> Supplied records:
§

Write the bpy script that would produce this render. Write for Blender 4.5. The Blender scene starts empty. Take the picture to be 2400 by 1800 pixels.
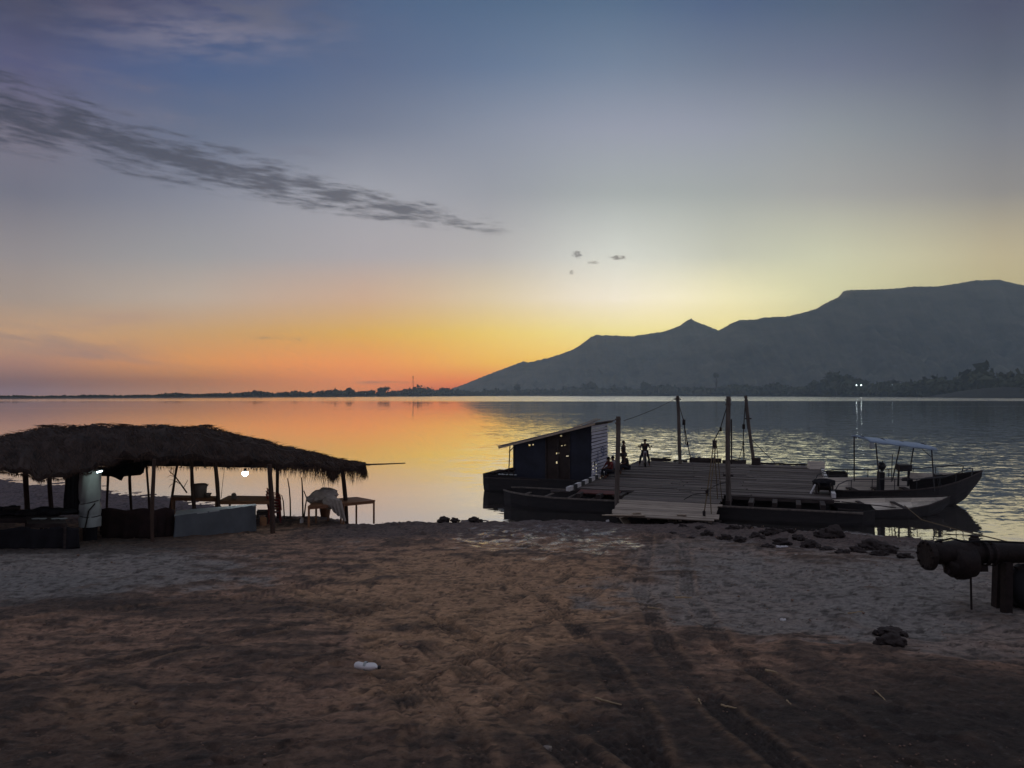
import bpy, math, random
import numpy as np
from mathutils import Vector, Matrix
random.seed(7); np.random.seed(7)
S = bpy.context.scene
COL = S.collection
R = math.radians

# ------------------------------------------------------------------ camera
F = 1779.0                      # focal length in photo pixels (photo 2400 x 1800)
CAMZ = 5.5
PITCH = math.atan(25/F)
cd = bpy.data.cameras.new('camera'); cam = bpy.data.objects.new('camera', cd); COL.objects.link(cam)
cam.location = (0, 0, CAMZ); cam.rotation_euler = (R(90)+PITCH, 0, 0)
cd.sensor_width = 36; cd.lens = F/2400*36; cd.clip_start = .1; cd.clip_end = 60000
S.camera = cam
S.render.resolution_x = 1024; S.render.resolution_y = 768
S.view_settings.view_transform = 'Standard'; S.view_settings.look = 'None'
S.view_settings.exposure = 0; S.view_settings.gamma = 1
S.cycles.max_bounces = 6; S.cycles.volume_bounces = 1

def lin(c):
    return tuple((v/255/12.92 if v/255 <= .04045 else ((v/255+.055)/1.055)**2.4) for v in c)

# ------------------------------------------------------------------ world: dusk sky as a function of direction
W = bpy.data.worlds.new('World'); S.world = W; W.use_nodes = True
wt = W.node_tree; wn = wt.nodes; wl = wt.links; wn.clear()
def wm(op, a, b=None, c=None, clamp=False):
    n = wn.new('ShaderNodeMath'); n.operation = op; n.use_clamp = clamp
    for i, v in enumerate((a, b, c)):
        if v is None: continue
        if isinstance(v, (int, float)): n.inputs[i].default_value = v
        else: wl.new(v, n.inputs[i])
    return n.outputs[0]
def wrange(v, a, b, c=0., d=1., smooth=False):
    n = wn.new('ShaderNodeMapRange'); n.clamp = True
    if smooth: n.interpolation_type = 'SMOOTHSTEP'
    wl.new(v, n.inputs[0])
    for i, x in enumerate((a, b, c, d)): n.inputs[i+1].default_value = x
    return n.outputs[0]
def wmix(f, a, b):
    n = wn.new('ShaderNodeMix'); n.data_type = 'RGBA'
    if isinstance(f, (int, float)): n.inputs[0].default_value = f
    else: wl.new(f, n.inputs[0])
    for i, v in ((6, a), (7, b)):
        if isinstance(v, tuple): n.inputs[i].default_value = (*v, 1)
        else: wl.new(v, n.inputs[i])
    return n.outputs[2]
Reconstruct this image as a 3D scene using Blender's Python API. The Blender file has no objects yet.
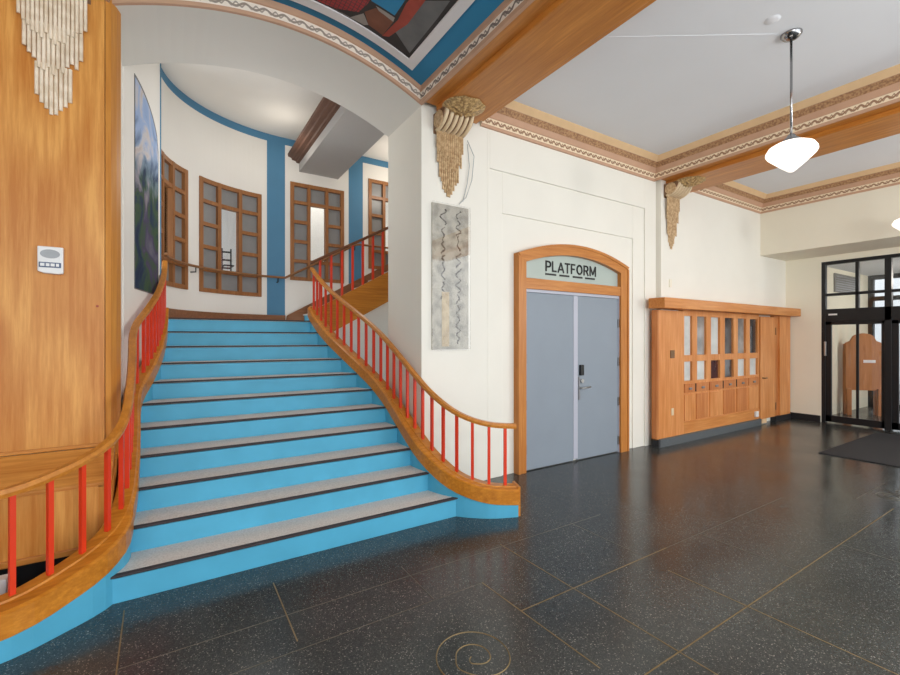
import bpy, bmesh, math, random
from mathutils import Vector
random.seed(7)
scn = bpy.context.scene
COL = scn.collection
PI = math.pi

# ------------------------------------------------------------------ materials
def lin(h):
    h = h.lstrip('#')
    out = []
    for i in (0, 2, 4):
        v = int(h[i:i + 2], 16) / 255
        out.append(v / 12.92 if v <= .04045 else ((v + .055) / 1.055) ** 2.4)
    return tuple(out) + (1,)

class NT:
    def __init__(s, name):
        s.m = bpy.data.materials.new(name); s.m.use_nodes = True
        s.t = s.m.node_tree; s.n = s.t.nodes; s.l = s.t.links
        s.b = s.n['Principled BSDF']
    def add(s, typ, **kw):
        n = s.n.new(typ)
        for k, v in kw.items():
            if k in n.inputs: n.inputs[k].default_value = v
            else: setattr(n, k, v)
        return n
    def link(s, a, ao, b, bi): s.l.new(a.outputs[ao], b.inputs[bi])
    def coord(s, scale=(1, 1, 1), out='Object', rot=(0, 0, 0)):
        tc = s.n.new('ShaderNodeTexCoord'); mp = s.n.new('ShaderNodeMapping')
        mp.inputs['Scale'].default_value = scale; mp.inputs['Rotation'].default_value = rot
        s.l.new(tc.outputs[out], mp.inputs['Vector']); return mp
    def ramp(s, src, out, stops):
        r = s.n.new('ShaderNodeValToRGB'); e = r.color_ramp.elements
        while len(e) < len(stops): e.new(.5)
        for el, (p, c) in zip(e, stops): el.position = p; el.color = c
        s.l.new(src.outputs[out], r.inputs['Fac']); return r
    def bump(s, src, out, strength=.2, dist=.01):
        b = s.n.new('ShaderNodeBump'); b.inputs['Strength'].default_value = strength; b.inputs['Distance'].default_value = dist
        s.l.new(src.outputs[out], b.inputs['Height']); s.l.new(b.outputs['Normal'], s.b.inputs['Normal'])

def sc(c, f): return (min(1, c[0] * f), min(1, c[1] * f), min(1, c[2] * f), 1)

def plain(name, col, rough=.6, var=.06, scale=3.0, metallic=0, spec=.4, bump=0):
    t = NT(name); c = lin(col)
    mp = t.coord((scale,) * 3)
    no = t.add('ShaderNodeTexNoise', Scale=1.0, Detail=5.0)
    t.link(mp, 'Vector', no, 'Vector')
    r = t.ramp(no, 'Fac', [(.3, sc(c, 1 - var)), (.7, sc(c, 1 + var))])
    t.link(r, 'Color', t.b, 'Base Color')
    t.b.inputs['Roughness'].default_value = rough
    t.b.inputs['Metallic'].default_value = metallic
    t.b.inputs['Specular IOR Level'].default_value = spec
    if bump: t.bump(no, 'Fac', bump, .005)
    return t.m

def wood(name, dark, light, axis='Z', rough=.35, fig=1.0):
    t = NT(name); lo, hi = lin(dark), lin(light)
    st = {'X': (.5, 9, 9), 'Y': (9, .5, 9), 'Z': (9, 9, .5)}[axis]
    mp = t.coord(st)
    warp = t.add('ShaderNodeTexNoise', Scale=.55, Detail=2.0)
    mp2 = t.coord({'X': (.6, 2.2, 2.2), 'Y': (2.2, .6, 2.2), 'Z': (2.2, 2.2, .6)}[axis])
    t.link(mp2, 'Vector', warp, 'Vector')
    # broad cathedral figure: bands of a warped noise field
    mul = t.add('ShaderNodeMath', operation='MULTIPLY'); mul.inputs[1].default_value = 38.0
    t.link(warp, 'Fac', mul, 0)
    sn = t.add('ShaderNodeMath', operation='SINE'); t.link(mul, 'Value', sn, 0)
    fine = t.add('ShaderNodeTexNoise', Scale=4.0, Detail=6.0, Roughness=.65)
    t.link(mp, 'Vector', fine, 'Vector')
    m2 = t.add('ShaderNodeMath', operation='MULTIPLY_ADD'); m2.inputs[1].default_value = .07 * fig; t.link(sn, 'Value', m2, 0)
    t.link(fine, 'Fac', m2, 2)
    r = t.ramp(m2, 'Value', [(.3, lo), (.55, tuple((a + b) / 2 for a, b in zip(lo, hi))), (.72, hi)])
    t.link(r, 'Color', t.b, 'Base Color')
    t.b.inputs['Roughness'].default_value = rough
    t.b.inputs['Specular IOR Level'].default_value = .35
    t.bump(fine, 'Fac', .06, .003)
    return t.m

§

> To be done: Print out the whole of the material word for word, without pictures.

> Answer for the task:
Write the bpy script that would produce this render. Write for Blender 4.5. The Blender scene starts empty. Take the picture to be 2400 by 1800 pixels.
import bpy, math, random
import numpy as np
from mathutils import Vector, Matrix
random.seed(7); np.random.seed(7)
S = bpy.context.scene
COL = S.collection
R = math.radians

# ------------------------------------------------------------------ camera
F = 1779.0                      # focal length in photo pixels (photo 2400 x 1800)
CAMZ = 5.5
PITCH = math.atan(25/F)
cd = bpy.data.cameras.new('camera'); cam = bpy.data.objects.new('camera', cd); COL.objects.link(cam)
cam.location = (0, 0, CAMZ); cam.rotation_euler = (R(90)+PITCH, 0, 0)
cd.sensor_width = 36; cd.lens = F/2400*36; cd.clip_start = .1; cd.clip_end = 60000
S.camera = cam
S.render.resolution_x = 1024; S.render.resolution_y = 768
S.view_settings.view_transform = 'Standard'; S.view_settings.look = 'None'
S.view_settings.exposure = 0; S.view_settings.gamma = 1
S.cycles.max_bounces = 6; S.cycles.volume_bounces = 1

def lin(c):
    return tuple((v/255/12.92 if v/255 <= .04045 else ((v/255+.055)/1.055)**2.4) for v in c)

# ------------------------------------------------------------------ world: dusk sky as a function of direction
W = bpy.data.worlds.new('World'); S.world = W; W.use_nodes = True
wt = W.node_tree; wn = wt.nodes; wl = wt.links; wn.clear()
def wm(op, a, b=None, c=None, clamp=False):
    n = wn.new('ShaderNodeMath'); n.operation = op; n.use_clamp = clamp
    for i, v in enumerate((a, b, c)):
        if v is None: continue
        if isinstance(v, (int, float)): n.inputs[i].default_value = v
        else: wl.new(v, n.inputs[i])
    return n.outputs[0]
def wrange(v, a, b, c=0., d=1., smooth=False):
    n = wn.new('ShaderNodeMapRange'); n.clamp = True
    if smooth: n.interpolation_type = 'SMOOTHSTEP'
    wl.new(v, n.inputs[0])
    for i, x in enumerate((a, b, c, d)): n.inputs[i+1].default_value = x
    return n.outputs[0]
def wmix(f, a, b):
    n = wn.new('ShaderNodeMix'); n.data_type = 'RGBA'
    if isinstance(f, (int, float)): n.inputs[0].default_value = f
    else: wl.new(f, n.inputs[0])
    for i, v in ((6, a), (7, b)):
        if isinstance(v, tuple): n.inputs[i].default_value = (*v, 1)
        else: wl.new(v, n.inputs[i])
    return n.outputs[2]
Reconstruct this image as a 3D scene using Blender's Python API. The Blender file has no objects yet.
import bpy, bmesh, math, random
from mathutils import Vector
random.seed(7)
scn = bpy.context.scene
COL = scn.collection
PI = math.pi

# ------------------------------------------------------------------ materials
def lin(h):
    h = h.lstrip('#')
    out = []
    for i in (0, 2, 4):
        v = int(h[i:i + 2], 16) / 255
        out.append(v / 12.92 if v <= .04045 else ((v + .055) / 1.055) ** 2.4)
    return tuple(out) + (1,)

class NT:
    def __init__(s, name):
        s.m = bpy.data.materials.new(name); s.m.use_nodes = True
        s.t = s.m.node_tree; s.n = s.t.nodes; s.l = s.t.links
        s.b = s.n['Principled BSDF']
    def add(s, typ, **kw):
        n = s.n.new(typ)
        for k, v in kw.items():
            if k in n.inputs: n.inputs[k].default_value = v
            else: setattr(n, k, v)
        return n
    def link(s, a, ao, b, bi): s.l.new(a.outputs[ao], b.inputs[bi])
    def coord(s, scale=(1, 1, 1), out='Object', rot=(0, 0, 0)):
        tc = s.n.new('ShaderNodeTexCoord'); mp = s.n.new('ShaderNodeMapping')
        mp.inputs['Scale'].default_value = scale; mp.inputs['Rotation'].default_value = rot
        s.l.new(tc.outputs[out], mp.inputs['Vector']); return mp
    def ramp(s, src, out, stops):
        r = s.n.new('ShaderNodeValToRGB'); e = r.color_ramp.elements
        while len(e) < len(stops): e.new(.5)
        for el, (p, c) in zip(e, stops): el.position = p; el.color = c
        s.l.new(src.outputs[out], r.inputs['Fac']); return r
    def bump(s, src, out, strength=.2, dist=.01):
        b = s.n.new('ShaderNodeBump'); b.inputs['Strength'].default_value = strength; b.inputs['Distance'].default_value = dist
        s.l.new(src.outputs[out], b.inputs['Height']); s.l.new(b.outputs['Normal'], s.b.inputs['Normal'])

def sc(c, f): return (min(1, c[0] * f), min(1, c[1] * f), min(1, c[2] * f), 1)

def plain(name, col, rough=.6, var=.06, scale=3.0, metallic=0, spec=.4, bump=0):
    t = NT(name); c = lin(col)
    mp = t.coord((scale,) * 3)
    no = t.add('ShaderNodeTexNoise', Scale=1.0, Detail=5.0)
    t.link(mp, 'Vector', no, 'Vector')
    r = t.ramp(no, 'Fac', [(.3, sc(c, 1 - var)), (.7, sc(c, 1 + var))])
    t.link(r, 'Color', t.b, 'Base Color')
    t.b.inputs['Roughness'].default_value = rough
    t.b.inputs['Metallic'].default_value = metallic
    t.b.inputs['Specular IOR Level'].default_value = spec
    if bump: t.bump(no, 'Fac', bump, .005)
    return t.m

def wood(name, dark, light, axis='Z', rough=.35, fig=1.0):
    t = NT(name); lo, hi = lin(dark), lin(light)
    st = {'X': (.5, 9, 9), 'Y': (9, .5, 9), 'Z': (9, 9, .5)}[axis]
    mp = t.coord(st)
    warp = t.add('ShaderNodeTexNoise', Scale=.55, Detail=2.0)
    mp2 = t.coord({'X': (.6, 2.2, 2.2), 'Y': (2.2, .6, 2.2), 'Z': (2.2, 2.2, .6)}[axis])
    t.link(mp2, 'Vector', warp, 'Vector')
    # broad cathedral figure: bands of a warped noise field
    mul = t.add('ShaderNodeMath', operation='MULTIPLY'); mul.inputs[1].default_value = 38.0
    t.link(warp, 'Fac', mul, 0)
    sn = t.add('ShaderNodeMath', operation='SINE'); t.link(mul, 'Value', sn, 0)
    fine = t.add('ShaderNodeTexNoise', Scale=4.0, Detail=6.0, Roughness=.65)
    t.link(mp, 'Vector', fine, 'Vector')
    m2 = t.add('ShaderNodeMath', operation='MULTIPLY_ADD'); m2.inputs[1].default_value = .07 * fig; t.link(sn, 'Value', m2, 0)
    t.link(fine, 'Fac', m2, 2)
    r = t.ramp(m2, 'Value', [(.3, lo), (.55, tuple((a + b) / 2 for a, b in zip(lo, hi))), (.72, hi)])
    t.link(r, 'Color', t.b, 'Base Color')
    t.b.inputs['Roughness'].default_value = rough
    t.b.inputs['Specular IOR Level'].default_value = .35
    t.bump(fine, 'Fac', .06, .003)
    return t.m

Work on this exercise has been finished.